Moroni (Comoros) (AFP) - A court in the Comoros on Monday handed down a life sentence for high treason to ex-president Ahmed Abdallah Sambi, who was convicted of selling passports to stateless people living in the Gulf.

Sambi, 64, an arch rival of President Azali Assoumani, was sentenced by the State Security Court, a special judicial body whose rulings cannot be appealed.

"Sambi is sentenced to life imprisonment," court president Omar Ben Ali said, reading out the verdict, which also stripped the former leader of the right to vote and hold public office.

"The court orders his property and assets to be confiscated to the benefit of the public treasury."

Sambi was convicted in absentia after refusing to attend proceedings.

He briefly appeared at the first hearing, where his lawyers unsuccessfully asked the judge to recuse himself as he had previously sat on the panel that indicted their defendant.

"The composition of the court is illegal.I do not want to be tried by this court," Sambi said before boycotting further sessions.

"This sentence is entirely consistent with what we have seen so far, a judicial charade guided by members of the government which ended in life imprisonment for the biggest political opponent of the current regime", Sambi's daughter Tisslame Sambi told AFP.

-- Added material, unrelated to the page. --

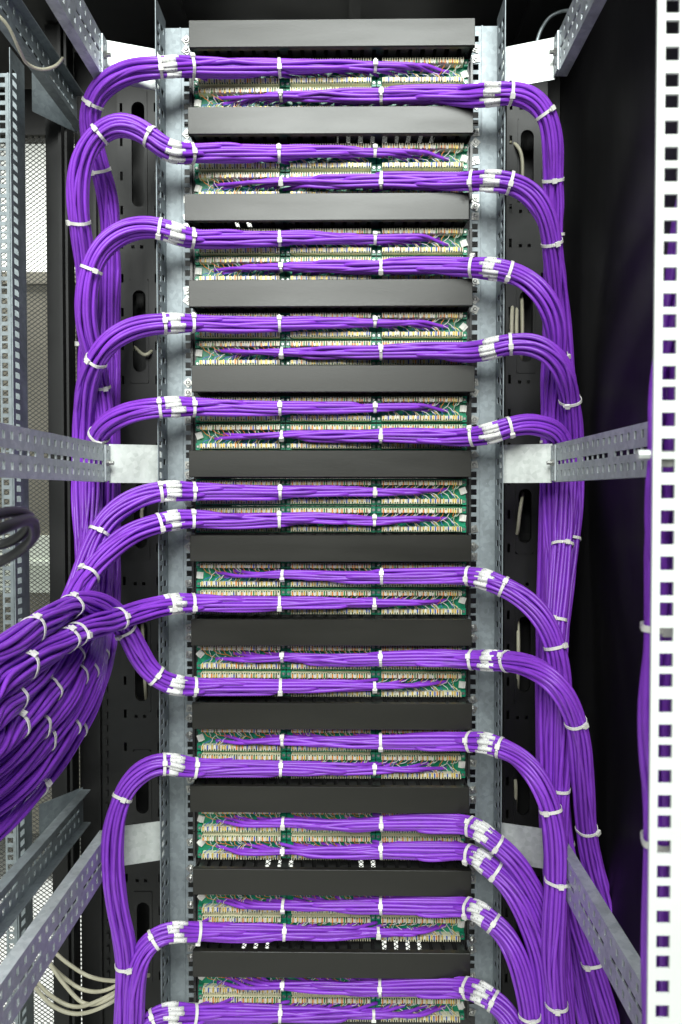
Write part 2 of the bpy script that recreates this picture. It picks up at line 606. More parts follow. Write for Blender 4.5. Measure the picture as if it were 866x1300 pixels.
# ------------------------------------------------------------------ cross braces
def brace(label, s, x_ch, z0, z1, y_far, y_near, plate_in, mat, pmat, group, plate=True, lip=0.014):
    t = thing('cross_brace', label, 'brace', (0, 0, 0), group)
    h = z1 - z0
    mb = MB()
    holes = []
    y = y_far - 0.018
    k = 0
    while y > y_near + 0.02:
        for f in (0.22, 0.80):
            holes.append((y - 0.0065, y, z0 + h * f - 0.0045, z0 + h * f + 0.0045))
        if k % 6 != 5:
            holes.append((y - 0.0185, y - 0.0005, z0 + h * 0.5 - 0.003, z0 + h * 0.5 + 0.003))
        y -= 0.0205
        k += 1
    mb.sheet(y_near, y_far, z0, z1, 0.0022, holes, lambda u, v, w: (x_ch + s * w, u, v))
    a, b = sorted((x_ch + s * 0.0022, x_ch + s * (lip + 0.0022)))
    mb.box(a, b, y_near, y_far, z0, z0 + 0.0022)
    mb.box(a, b, y_near, y_far, z1 - 0.0022, z1)
    mb.build('channel', mat, t)
    if plate:
        xi, yi = plate_in
        xo, yo = x_ch - s * 0.0005, y_far + 0.006
        m2 = MB()
        V = []
        e = 0.004
        for (x, yy) in ((xi, yi), (xo, yo)):
            for d in (0, 0.0022):
                for z in (z0 - 0.001, z1 + 0.001):
                    V.append((x, yy + d, z))
        m2.add(V, [(0, 1, 5, 4), (2, 6, 7, 3), (1, 3, 7, 5), (0, 4, 6, 2), (0, 2, 3, 1), (4, 5, 7, 6)])
        m2.build('mounting_plate', pmat, t)
        m3 = MB()   # folded tab against the channel
        a, b = sorted((x_ch - s * 0.003, x_ch - s * 0.0006))
        m3.sheet(yo - 0.022, yo, z0 + 0.002, z1 - 0.002, b - a,
                 [(yo - 0.014, yo - 0.008, z0 + h * f - 0.003, z0 + h * f + 0.003) for f in (0.22, 0.8)],
                 lambda u, v, w: (a + w, u, v))
        m3.build('tab', mat, t)
    m4 = MB()
    zb = (z0 + z1) / 2
    m4.cyl((x_ch - s * 0.0032, y_far - 0.010, zb), (-s, 0, 0), 0.0055, 0.004, 6)
    m4.cyl((x_ch - s * 0.0072, y_far - 0.010, zb), (-s, 0, 0), 0.003, 0.006, 8)
    m4.build('bolt', M['nickel'], t)
    return t


FLX = 0.267
for lab, py0, py1 in (('uppermost', 46, 98), ('middle', 564, 612), ('lowest', 1056, 1105)):
    zr1, zr0 = WZ(py0, -0.06, 703), WZ(py1, -0.06, 703)
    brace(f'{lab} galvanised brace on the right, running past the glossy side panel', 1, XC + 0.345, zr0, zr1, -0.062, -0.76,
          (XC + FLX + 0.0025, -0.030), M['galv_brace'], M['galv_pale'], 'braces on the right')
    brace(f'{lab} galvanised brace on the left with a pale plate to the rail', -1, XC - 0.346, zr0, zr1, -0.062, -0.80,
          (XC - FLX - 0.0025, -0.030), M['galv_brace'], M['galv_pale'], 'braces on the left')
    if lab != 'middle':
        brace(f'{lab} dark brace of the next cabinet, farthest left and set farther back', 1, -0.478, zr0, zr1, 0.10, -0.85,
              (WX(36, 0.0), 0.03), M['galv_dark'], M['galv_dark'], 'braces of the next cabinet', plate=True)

# near white post
WY = -0.757
post = thing('front_post', 'out-of-focus white post with square holes, close to the camera', 'post')
mb = MB()
holes = []
xh = WX(848, WY)
zp = WZ(2, WY, 848)
z = zp + 2 * U
while z > 0.3:
    for dz in (0.0, 0.0127, 0.02858):
        zc = z - dz - 0.0025
        holes.append((xh - 0.0043, xh + 0.0043, zc - 0.0043, zc + 0.0043))
    z -= U
x0 = WX(829, WY)
mb.sheet(x0, x0 + 0.050, 0.3, 2.1, 0.002, holes, lambda u, v, w: (u, WY + w, v))
mb.build('face', M['white'], post)
mb = MB()
mb.box(x0 + 0.048, x0 + 0.050, WY + 0.002, WY + 0.06, 0.3, 2.1)
mb.build('flange', M['white'], post)
mb = MB()
mb.cyl((x0, WY + 0.006, WZ(577, WY)), (-1, 0, 0), 0.0032, 0.0075, 8)
mb.build('bolt', M['galv_pale'], post)
mb = MB()
zc = WZ(580, WY, 848)
mb.box(xh - 0.0046, xh + 0.0046, WY + 0.003, WY + 0.008, zc - 0.006, zc + 0.004)
mb.build('cage_nut', M['nickel'], post)

# ------------------------------------------------------------------ cable ducts
lid_w = 0.4435
mb = MB()
mb.box(-lid_w / 2, lid_w / 2, 0, 0.003, -0.0208, 0.0208)
mb.box(-lid_w / 2, lid_w / 2, 0.003, 0.010, -0.0208, -0.0188)
mb.box(-lid_w / 2, lid_w / 2, 0.003, 0.010, 0.0188, 0.0208)
lid_me = mb.mesh('lid', M['lid'])
bevel(lid_me, 0.0006, 1)
# a finger: narrow neck flaring to a hooked tip under the lid
fp = [(-0.0062, 0.0405), (0.0062, 0.0405), (0.0062, 0.016), (0.0075, 0.008), (0.0075, 0.0035), (-0.0075, 0.0035), (-0.0075, 0.008), (-0.0062, 0.016)]
V = [(x, y, z) for z in (-0.0009, 0.0009) for x, y in fp]
n = len(fp)
mb = MB()
mb.add(V, [tuple(range(n)), tuple(range(2 * n - 1, n - 1, -1))] + [(k, (k + 1) % n, n + (k + 1) % n, n + k) for k in range(n)])
finger_me = mb.mesh('finger', M['black'])
mb = MB()
mb.cyl((0, 0, 0), (0, -1, 0), 0.0046, 0.0022, 10)
mb.cyl((0, -0.0022, 0), (0, -1, 0), 0.0034, 0.0012, 10, 0, 0.0018)
mb.box(-0.0058, 0.0058, 0.0, 0.0012, -0.0058, 0.0058)
screw_me = mb.mesh('mounting_screw', M['nickel'])
mb = MB()
mb.cyl((0, 0, 0), (0, -1, 0), 0.0030, 0.0016, 8, 0, 0.0020)
small_screw_me = mb.mesh('screw', M['nickel'])

lid_shift = [0.0022, 0.0, -0.006, 0.0, 0.004, -0.001, 0.0, 0.001, 0.002, -0.002, 0.002, 0.001]
NG = 12
OPEN = {1: [(428, 548)], 2: [(300, 332)], 10: [(326, 378), (452, 482)], 11: [(300, 348), (476, 540)]}   # cut-outs in the back plates
for g in range(NG):
    zc = lid_z(g)
    d = thing('cable_duct', f'black slotted cable duct with a plain lid, {nth(g, NG)} of the twelve from the top', 'cable duct',
              (XC + lid_shift[g], 0, zc), 'black ducts between the patch panels')
    link('lid', lid_me, d, (0, Y_LID, 0), (random.uniform(-.006, .006), random.uniform(-.002, .002), 0))
    mb = MB()
    holes = []
    for (pa, pb) in OPEN.get(g, ()):
        holes.append((WX(pa, 0) - XC, WX(pb, 0) - XC, -0.0165, 0.0165))
    mb.sheet(-0.221, 0.221, -0.0198, 0.0198, 0.002, holes, lambda u, v, w: (u, -0.0042 + w, v))
    mb.box(-0.221, 0.221, -0.0021, 0.003, -0.0221, -0.0196)  # thin strips added to block light between back plate and panels
    mb.box(-0.221, 0.221, -0.0021, 0.003, 0.0196, 0.0221)
    mb.box(-0.2215, -0.2195, Y_LID + 0.004, -0.0045, -0.017, 0.017)
    mb.box(0.2195, 0.2215, Y_LID + 0.004, -0.0045, -0.017, 0.017)
    mb.build('back_plate', M['black'], d)
    for zz in (-0.0178, 0.0178):
        for q in range(23):
            link('finger', finger_me, d, (-0.209 + q * 0.019, Y_LID, zz), (0, 0, random.uniform(-.03, .03)))
    for sx in (-1, 1):
        for zz in (-0.01588, 0.0) if (g + (sx > 0)) % 3 else (0.0, 0.01588):
            link('mounting_screw', screw_me, d, (sx * XH - lid_shift[g], -0.002, zz + 0.0),
                 (0, random.uniform(0, 3), 0))

# black sheet added below the last patch panel to block the bright mesh
mb = MB()
zf = lid_z(12)
mb.box(XC - 0.2375, XC + 0.2375, -0.004, -0.0025, zf - 0.12, zf + U / 2 - 0.0005)
mb.box(XC - 0.222, XC + 0.222, -0.012, -0.004, zf - 0.12, zf - 0.10)
tag(mb.build('added_bottom_backing', M['black']), 'plain black backing added under the lowest patch panel', 'added backing')

# ------------------------------------------------------------------ patch panels
BW = 0.1460
BLK = 0.0322
ROW = 0.0152


NS = 8            # wire slots shown per block
PITCH_W = (BLK - 0.0016) / NS


def block_mesh():
    mb = MB()
    h = 0.0036
    mb.box(-BLK / 2 + 0.0003, BLK / 2 - 0.0003, -0.0115, 0.0, -h, h)
    for q in range(NS + 1):
        x = -BLK / 2 + 0.0008 + q * PITCH_W
        w = 0.00062
        a0, a1 = max(x - w, -BLK / 2 + 0.0003), min(x + w, BLK / 2 - 0.0003)
        mb.box(a0, a1, -0.0160, -0.0115, -h, h)
    mb.box(-BLK / 2 + 0.0008, BLK / 2 - 0.0008, -0.0119, -0.0115, -h + 0.0003, h - 0.0003, 1)  # shade of the recess between the teeth, put into a dark colour
    return mb.mesh('punch_down_block', M['cream'], M['slot'])


block_me = block_mesh()
WM = [M['orange'], M['wire_white'], M['green'], M['blue'], M['gold'], M['brown']]


def wires_mesh(s, far_sign):
    """cut wire ends in the punch-down slots, and pairs fanning out of the cable ends; far_sign: side where the bundle ends"""
    rr = random.Random(3 + far_sign)
    mb = MB()
    for b in range(3):
        for q in range(4):
            x0 = (b - 1) * BW + (q - 1.5) * BLK
            for row, seq in ((1, (0, 1, 4, 1, 0, 2, 5, 1)), (-1, (4, 1, 3, 1, 4, 1, 3, 5))):
                for i in range(NS):
                    x = x0 - BLK / 2 + 0.0008 + (i + 0.5) * PITCH_W
                    mi = seq[i % 8] if rr.random() > 0.15 else rr.choice((1, 0, 4, 3))
                    zc = row * ROW
                    w = rr.uniform(0.0007, 0.00095)
                    lo, hi = sorted((zc - row * (0.0034 + rr.uniform(0, 0.0018)), zc + row * rr.uniform(0.0002, 0.0022)))
                    y0 = -0.006 - rr.uniform(0.0135, 0.0155)
                    mb.box(x - w, x + w, y0, -0.006 - 0.0120, lo, hi, mi)
    for p in range(24):
        for row in (1, -1):
            for i in range(0, 4, 1 if p % 2 else 3):
                bx = (p // 8 - 1) * BW + ((p % 8) - 3.5) * BLK / 2
                x = bx + (i - 1.5) * 0.0036
                src = bx - far_sign * rr.uniform(0.004, 0.016)
                z0 = rr.uniform(-0.004, 0.004)
                zt = row * 0.0110
                pts = []
                for u in np.linspace(0, 1, 5):
                    pts.append((src + (x - src) * u ** 0.7 + 0.001 * math.sin(u * 9 + i), -0.012 - 0.006 * math.sin(u * 2.6), z0 + (zt - z0) * u))
                mb.tube(pts, 0.00055, 4, (0, 1, 2, 1)[i] if row > 0 else (3, 1, 4, 1)[i], False)
    return mb.mesh('wires', *WM)


wires_r, wires_l = wires_mesh(1, 1), wires_mesh(1, -1)
mb = MB()
mb.box(-BW / 2 + 0.0008, BW / 2 - 0.0008, -0.006, -0.0044, -0.0214, 0.0214)
for sx in (-1, 1):
    for row in (-1, 1):
        mb.box(sx * 0.0688 - 0.0035, sx * 0.0688 + 0.0035, -0.0125, -0.006, row * 0.0155 - 0.0052, row * 0.0155 + 0.0052)
# little surface parts on the board
rr = random.Random(5)
for q in range(26):
    x = rr.uniform(-0.065, 0.065)
    z = rr.uniform(-0.008, 0.008)
    mb.box(x, x + rr.uniform(0.001, 0.003), -0.0068, -0.006, z, z + rr.uniform(0.001, 0.002))
board_me = mb.mesh('circuit_board', M['pcb'])
mb = MB()
mb.box(-0.0055, 0.0055, -0.009, -0.006, -0.0055, 0.0055)
mb.box(-0.0025, 0.0025, -0.0105, -0.009, -0.0055, 0.0055)
mount_me = bevel(mb.mesh('tie_mount', M['tie']), 0.0005, 1)
mb = MB()
mb.box(-0.2225, 0.2225, -0.0040, 0.004, -0.0221, 0.0221)
for sx in (-1, 1):
    a, b = sorted((sx * 0.2225, sx * 0.2262))
    mb.box(a, b, -0.012, 0.004, -0.0216, 0.0216)
frame_me = mb.mesh('back_frame', M['black'])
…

Sambi, who led the small Indian Ocean archipelago between 2006 and 2011, pushed through a law in 2008 allowing the sale of passports for high fees.

The scheme aimed at the so-called bidoon -- an Arab minority numbering in the tens of thousands who cannot obtain citizenship.

The former president was accused of embezzling millions of dollars under the scheme.

"He betrayed the mission entrusted to him by the Comorans," public prosecutor Ali Mohamed Djounaid told the court last week as he requested a life sentence.

'Peanuts'

The prosecution said the loss to the public purse amounted to more than $1.8 billion -- more than the impoverished nation's GDP.

"They gave thugs the right to sell Comoran nationality as if they were selling peanuts," said Eric Emmanuel Sossa, a lawyer for civilian plaintiffs.

But Sambi's French lawyer Jean-Gilles Halimi said "no evidence" of missing money or bank accounts had been put forward to suggest a crime.

Sambi was originally prosecuted for corruption, but the charges were reclassified as high treason, a crime that "does not exist in Comoran law," Halimi said. 

The former president had already spent four years behind bars before he faced trial, far exceeding the maximum eight months. He was originally placed under house arrest for disturbing public order.

Another lawyer, Mahamoudou Ahmada, said the court went beyond prosecutors' requests in stripping his client of his civil rights.

Government secretary general Daniel Ali Bandar said he was "satisfied" that the trial had gone ahead "peacefully" but was waiting to see what would happen in civil proceedings. 

"More than prison sentences, Comorans want to know what happened to the millions of euros that have been embezzled," he said.

Among other defendants, French Syrian businessman Bashar Kiwan, who had accused the government of seeking to pressure him into testifying against Sambi -- something denied by the presidency -- was sentenced to 10 years.

Former vice president Mohamed Ali Soilihi, the runner-up in a disputed 2016 vote, was handed a 20-year jail term. 

Both men were convicted in absentia.The authorities issued international arrest warrants for both men. 

Troubled nation

Sambi studied in Saudi Arabia, Sudan and in a theological school in Iran, and typically dressed in the traditional garb of Iranian clerics -- a style that gave him the nickname of "ayatollah." 

A former French archipelago of three islands of some 900,000 people located northwest of Mozambique, the Comoros has endured years of political turmoil.

Since independence in 1975, the country has endured more than 20 attempted coups, four of which were successful.

Assoumani seized power in 1999 and was re-elected in 2016 in a vote marred by violence and allegations of irregularities.

He was able to extend his term thanks to a controversial referendum in 2018 that changed the constitution.